Corriere della Sera

C’è il timbro della Cassazione Mafia Capitale, l’indagine va

- Di Giovanni Bianconi

Sulla mafia di Roma è arrivato il timbro della Cassazione. Non definitivo, ma sufficient­e a tenere gli indagati in galera e confermare l’accusa più grave: la «banda Carminati-Buzzi» ha davvero corrotto e e condiziona­to la politica avvalendos­i «della forza di intimidazi­one» derivante da «assoggetta­mento e omertà». Una vera e propria associazio­ne mafiosa, così come disegnata dal codice penale. Anche se non si chiama Cosa nostra o ’ndrangheta (ma con pezzi di ’ndrangheta era in combutta, sostengono i pubblici ministeri), non ci sono cupole, omicidi o estorsioni a tappeto. Per la Procura di Roma guidata da Giuseppe Pignatone era una sfida giuridica prima ancora che repressiva, e per adesso è vinta. Il malaffare individuat­o in Campidogli­o e altrove — tra appalti truccati e funzionari a libro paga — non è una storia di semplice corruzione bensì il modus operandi di un’organizzaz­ione criminale capace di imporsi grazie al «prestigio criminale» del presunto capo (l’ex estremista nero Massimo Carminati) e del «capitale istituzion­ale» coltivato a suon di mazzette dal suo principale complice, Salvatore Buzzi, un ex detenuto modello divenuto una specie di ras delle cooperativ­e.
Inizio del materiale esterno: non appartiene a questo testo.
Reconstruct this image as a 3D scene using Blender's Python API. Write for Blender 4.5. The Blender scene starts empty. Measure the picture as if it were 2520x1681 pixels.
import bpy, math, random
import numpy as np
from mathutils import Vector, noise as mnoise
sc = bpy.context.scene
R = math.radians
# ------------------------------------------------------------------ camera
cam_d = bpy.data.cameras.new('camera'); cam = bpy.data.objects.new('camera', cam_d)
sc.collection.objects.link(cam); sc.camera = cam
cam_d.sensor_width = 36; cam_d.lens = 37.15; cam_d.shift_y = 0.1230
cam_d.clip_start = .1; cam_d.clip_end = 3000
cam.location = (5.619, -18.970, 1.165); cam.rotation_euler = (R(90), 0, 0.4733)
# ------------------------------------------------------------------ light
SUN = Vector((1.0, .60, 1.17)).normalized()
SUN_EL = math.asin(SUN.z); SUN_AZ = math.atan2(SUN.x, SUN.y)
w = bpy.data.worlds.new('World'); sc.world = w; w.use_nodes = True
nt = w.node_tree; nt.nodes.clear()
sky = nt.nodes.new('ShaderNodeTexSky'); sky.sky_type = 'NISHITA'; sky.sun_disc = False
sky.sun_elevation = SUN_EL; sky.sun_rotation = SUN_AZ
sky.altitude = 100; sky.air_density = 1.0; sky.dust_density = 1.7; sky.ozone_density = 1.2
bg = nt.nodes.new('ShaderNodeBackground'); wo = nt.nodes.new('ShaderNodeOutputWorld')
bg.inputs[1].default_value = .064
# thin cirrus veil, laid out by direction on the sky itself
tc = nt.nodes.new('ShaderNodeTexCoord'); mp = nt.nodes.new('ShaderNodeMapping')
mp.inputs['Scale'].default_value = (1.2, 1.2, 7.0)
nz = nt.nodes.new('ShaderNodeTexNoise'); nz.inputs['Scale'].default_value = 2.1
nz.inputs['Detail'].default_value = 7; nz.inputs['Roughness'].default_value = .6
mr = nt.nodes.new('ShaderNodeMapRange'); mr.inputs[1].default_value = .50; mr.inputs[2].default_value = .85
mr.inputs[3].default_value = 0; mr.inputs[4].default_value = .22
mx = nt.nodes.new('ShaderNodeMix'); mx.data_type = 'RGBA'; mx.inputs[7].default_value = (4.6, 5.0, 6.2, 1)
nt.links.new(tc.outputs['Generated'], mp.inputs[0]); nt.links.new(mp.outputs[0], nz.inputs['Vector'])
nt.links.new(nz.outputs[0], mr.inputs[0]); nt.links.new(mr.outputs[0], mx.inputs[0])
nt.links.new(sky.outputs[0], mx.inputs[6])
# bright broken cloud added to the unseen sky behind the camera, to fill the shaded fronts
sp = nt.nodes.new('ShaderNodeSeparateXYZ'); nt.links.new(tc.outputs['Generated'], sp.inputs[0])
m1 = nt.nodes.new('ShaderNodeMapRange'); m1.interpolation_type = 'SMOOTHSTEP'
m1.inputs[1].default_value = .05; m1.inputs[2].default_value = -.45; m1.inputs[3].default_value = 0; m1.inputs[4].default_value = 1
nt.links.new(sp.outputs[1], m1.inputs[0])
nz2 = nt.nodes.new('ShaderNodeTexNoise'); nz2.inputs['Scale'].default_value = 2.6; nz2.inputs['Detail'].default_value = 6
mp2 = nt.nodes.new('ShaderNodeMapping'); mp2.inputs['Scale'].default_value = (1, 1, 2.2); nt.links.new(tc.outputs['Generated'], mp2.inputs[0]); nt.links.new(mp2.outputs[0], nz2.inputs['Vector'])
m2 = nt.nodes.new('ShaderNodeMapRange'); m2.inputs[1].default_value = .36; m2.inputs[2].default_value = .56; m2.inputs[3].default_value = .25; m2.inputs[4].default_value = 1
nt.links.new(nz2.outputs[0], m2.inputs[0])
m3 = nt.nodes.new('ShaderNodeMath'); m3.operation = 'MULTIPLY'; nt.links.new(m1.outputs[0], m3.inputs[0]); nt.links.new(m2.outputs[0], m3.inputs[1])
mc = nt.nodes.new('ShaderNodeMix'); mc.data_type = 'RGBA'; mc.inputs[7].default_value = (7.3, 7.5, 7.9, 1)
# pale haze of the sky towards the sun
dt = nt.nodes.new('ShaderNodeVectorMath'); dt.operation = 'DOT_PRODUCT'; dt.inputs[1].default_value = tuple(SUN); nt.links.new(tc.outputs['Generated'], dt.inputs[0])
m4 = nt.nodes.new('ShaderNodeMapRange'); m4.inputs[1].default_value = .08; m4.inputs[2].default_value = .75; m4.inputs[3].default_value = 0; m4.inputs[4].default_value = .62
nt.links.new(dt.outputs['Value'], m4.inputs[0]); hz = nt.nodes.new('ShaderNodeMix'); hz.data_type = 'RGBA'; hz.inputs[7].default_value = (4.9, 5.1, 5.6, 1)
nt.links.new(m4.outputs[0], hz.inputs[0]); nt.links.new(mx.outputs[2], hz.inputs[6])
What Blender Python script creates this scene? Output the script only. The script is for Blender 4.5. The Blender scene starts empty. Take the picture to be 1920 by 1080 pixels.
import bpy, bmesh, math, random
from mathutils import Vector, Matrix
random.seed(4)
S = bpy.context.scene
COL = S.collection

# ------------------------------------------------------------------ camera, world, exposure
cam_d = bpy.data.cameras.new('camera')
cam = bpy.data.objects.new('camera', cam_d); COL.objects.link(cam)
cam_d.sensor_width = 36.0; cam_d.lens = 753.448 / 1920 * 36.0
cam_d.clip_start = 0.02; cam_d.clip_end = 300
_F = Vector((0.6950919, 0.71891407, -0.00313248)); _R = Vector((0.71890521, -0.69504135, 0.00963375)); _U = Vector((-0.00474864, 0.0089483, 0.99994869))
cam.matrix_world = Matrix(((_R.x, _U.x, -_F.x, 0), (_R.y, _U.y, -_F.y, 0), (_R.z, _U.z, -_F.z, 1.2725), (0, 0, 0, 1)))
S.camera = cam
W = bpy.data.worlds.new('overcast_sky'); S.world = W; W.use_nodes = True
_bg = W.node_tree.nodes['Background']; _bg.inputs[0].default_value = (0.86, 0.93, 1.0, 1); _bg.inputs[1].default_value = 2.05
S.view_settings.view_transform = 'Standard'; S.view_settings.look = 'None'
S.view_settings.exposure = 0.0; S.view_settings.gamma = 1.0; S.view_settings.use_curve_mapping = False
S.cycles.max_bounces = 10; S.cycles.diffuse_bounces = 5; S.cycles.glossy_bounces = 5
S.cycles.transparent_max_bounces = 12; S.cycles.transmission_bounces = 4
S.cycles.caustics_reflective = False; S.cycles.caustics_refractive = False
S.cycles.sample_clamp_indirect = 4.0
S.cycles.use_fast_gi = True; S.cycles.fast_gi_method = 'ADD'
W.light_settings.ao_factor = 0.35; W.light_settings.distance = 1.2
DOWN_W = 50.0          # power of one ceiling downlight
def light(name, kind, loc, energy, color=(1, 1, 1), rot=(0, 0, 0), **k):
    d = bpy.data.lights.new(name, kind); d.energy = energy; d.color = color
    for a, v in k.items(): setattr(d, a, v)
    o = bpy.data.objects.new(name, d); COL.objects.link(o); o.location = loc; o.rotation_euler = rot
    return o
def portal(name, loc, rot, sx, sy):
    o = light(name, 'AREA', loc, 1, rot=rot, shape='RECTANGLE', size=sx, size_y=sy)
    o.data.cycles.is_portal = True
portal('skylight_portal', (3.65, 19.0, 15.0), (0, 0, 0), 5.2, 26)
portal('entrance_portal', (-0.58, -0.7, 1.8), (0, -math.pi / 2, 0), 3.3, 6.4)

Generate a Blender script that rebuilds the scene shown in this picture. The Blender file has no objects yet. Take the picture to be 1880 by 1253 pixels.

Per gli avvocati (e non solo loro) era una costruzion­e troppo ardita; si poteva immaginare qualche reato comune, non certo un’ipotesi tanto grave fondata sul presunto timore indotto dal nome di un ex bandito: «la mafia è un’altra cosa». La Cassazione ha detto il contrario e l’indagine sul «Mondo di mezzo» può andare avanti, in attesa di arrivare al processo, dove si giocherà la partita decisiva.